Quicksilva Ltd
1987
Arcade: Shoot-em-up
£8.95
English
ZX Spectrum 48K/128K
None

52,53
Graham Taylor
Chris Bourne

Red Scorpion could have been called TauGlider.

If you imagine a plot like Tau Ceti with Tau Cetiish shapes but presented using Starglider vector graphics you've got 80 per cent of what Red Scorpion is all about.

This isn't a big criticism it may even be a recommendation - if you really liked those two games there is a fair chance you'll like this.

The plot blurb runs to a good few paragraphs but can be reduced to this: you control an infantry attack craft that zooms over the surface of assorted Bombyx moons. The moons contain Talanite (valuable stuff, probably related to Teflon) which is currently being ripped off by the completely-evil-in-every-way Necron empire. Your mission is to blast the Necrons off the moons without alienating the native population by blowing up centres of population, farms and other non-military targets. Getting this bit wrong means instant court marshal and the end of the game.

Apart from that the game is just finding the objects to destroy and using one weapon system or another and blowing Necrons into little pieces. They, of course, may feel like firing back.

The tricky stuff: the main problem is that some extremely dangerous objects are invisible under normal lighting conditions - you therefore have to toggle your cockpit display systems between four modes, natural light, infra-red, ultra-violet and microwave the last three of which allow you to see through camouflage, fast moving objects, underground objects or Talanite.

The only clue you get about what mode you need to be in is a series of letters which light up at the side of the cockpit screen indicating, for example, that there is something buried nearby. Other letters helpfully indicate that some sort of missile is about to hit...

The Red Scorpion is equipped with shields as its basic defence mechanism - these slowly lose power as you are hit and if they drop to zero the next one will be your last. In extremis you can call for battlecruiser fire support from the Zhukov - a gigantic space battlecruiser which is in orbit. This blows up everything in the vicinity but drains shield power. Your defence system also allows you to destroy incoming missiles by matching your ship's wave pattern with that of the missiles - it works very much like the wave-form feature in Zoids - you move between various wave patterns trying to spot the ones that match as quickly as possible, ie before you explode in a ball of flame. The last option is to run away very quickly.

The graphics - well - if you've seen Starglider you'll know the sort of thing to expect - geometric shapes of various sorts, some simple, some moderately complicated.

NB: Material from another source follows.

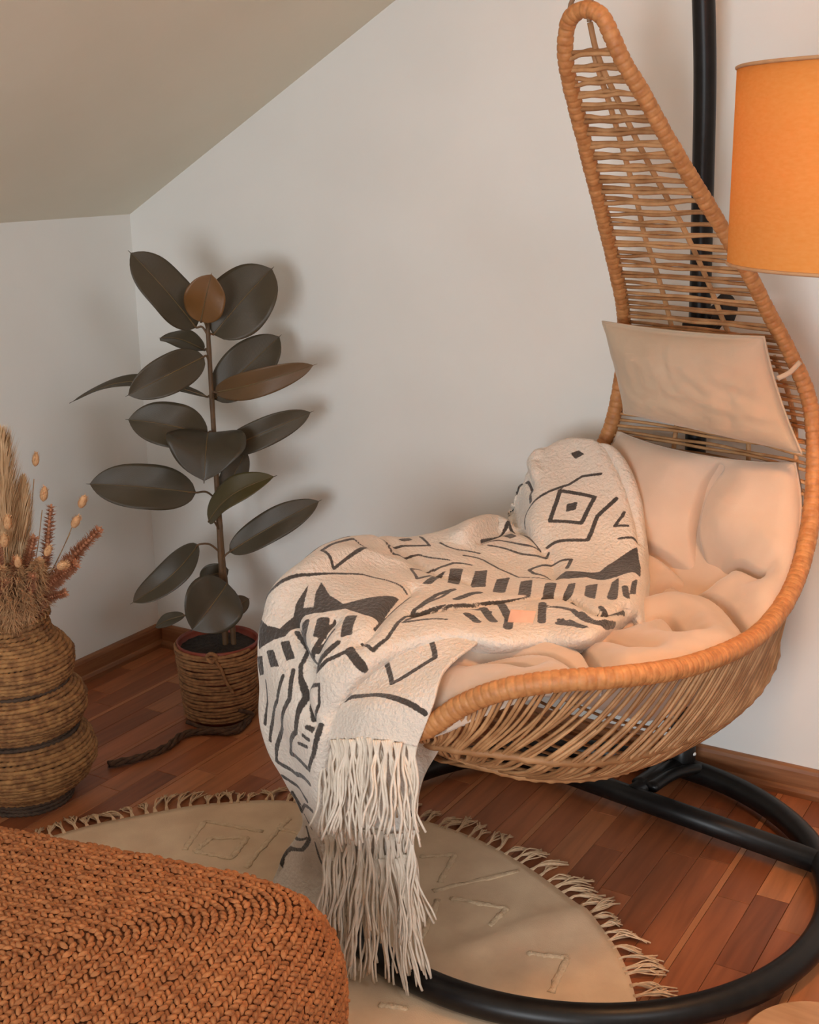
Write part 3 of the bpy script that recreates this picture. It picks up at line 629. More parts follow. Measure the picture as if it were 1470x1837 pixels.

They aren't animated, as such, but the movement routines have them moving around the screen moderately smoothly. The planet's surface is a large grid matrix - largely featureless.

The various command options - missiles selects etc - are operated via another one of those pointless icon systems where the icon looks like nothing in particular thereby negating its whole purpose. Anyway it's tolerable.

The game plays fairly well, but in the end it's just a glorified zap em-up and lacks both Tau Ceti's wide range of missions and Starglider's technical sophistication.

Label: Quicksilva
Author: In-house
Price: £7.96
Joystick: various
Memory: 48K/128K
Reviewer: Graham Taylor

****

A cross between Tau Ceti and Starglider but not quite as good as either. Nevertheless the vector graphics are pretty good.